When my mom described this to me, both before and after seeing it herself, I wasn't interested. Part of the problem is that I've lost some of my taste for documentaries, which often strike me as disturbing when not dull. But while house-sitting for my folks this weekend, I decided to see what was playing in walking distance, and TW was due in only a few minutes. It seemed as good a way as any to support the "independent" theater (which needs all the help it can get to stay open).

TW follows...well, "follows" is a stretch. It's about seven mostly male siblings in Manhattan who, at their dad's behest, almost never (zero to nine times a year) left their apartment, always accompanied and not talking to anyone when they did, until one teen dared to rebel in secret. Much of the footage is home video; other parts involve either the older boys or their parents. Their prime passion: movies. No wonder Mom thought of me.

The scenario was not as abusive as it first sounds. The father would slap his wife during arguments, but there are no reports of him striking the kids. He was mainly just paranoid, eccentrically counter-cultural (he refused to get a job for that reason), and arrogant enough to tell his kids he was God. For the most part, the kids didn't even think of going outside. Today they're not sure how overprotective their dad was. At least some resent him (I have trouble keeping them straight, partly because they rarely mention names), but I get the impression that none of them hate him. And I doubt he could get in legal trouble for his parenting style.

Indeed, from what we can tell, they've all been sufficiently happy, healthy, and ethical. It remains to be determined how adequate their education was, but they don't seem terribly ignorant on basic matters. The few times we see them interacting with outsiders, they're not awkward.

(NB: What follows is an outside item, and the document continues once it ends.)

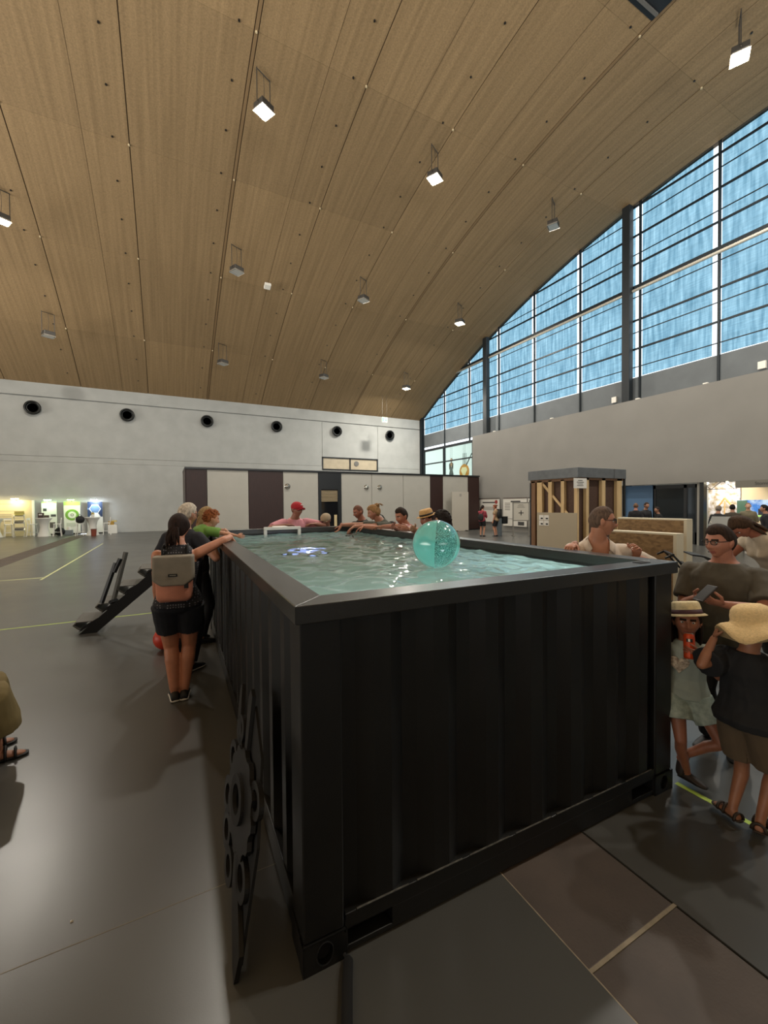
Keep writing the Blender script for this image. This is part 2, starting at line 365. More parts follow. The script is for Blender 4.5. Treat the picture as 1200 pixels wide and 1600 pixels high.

So how did they spend their time besides watching movies? Most prominently, by reenacting movies, especially guy flicks, with cheap yet good-looking props. (Do people still say "sweded" seven years after Be Kind Rewind?) I have the advantage over my folks in having seen Reservoir Dogs and No Country for Old Men. The documentary ends with a portion of an amateur original film, suggesting a possible future career for at least one of the boys.

Oh, they also dance to music, have a festive indoor Halloween, and do other not-so-unusual things on camera. Much of the time, we see nothing odder than boys with shoulder-length hair and a proclivity to shirtlessness. (It's a relatively cheap apartment; they probably had no air conditioning.)

Interesting? Enough to sustain 80 minutes. But among apparently honest documentaries, it's about the least informative I've ever seen, and IMDb so far has nothing to add in the trivia section. What do we do with this paltry new knowledge? What lesson can we take away, except the undesirable conclusion that living like that might not be so bad? In a way, that's almost more disturbing than if they'd been abused in earnest. Maybe that's why nobody in the theater applauded, despite the praise TW had enjoyed elsewhere.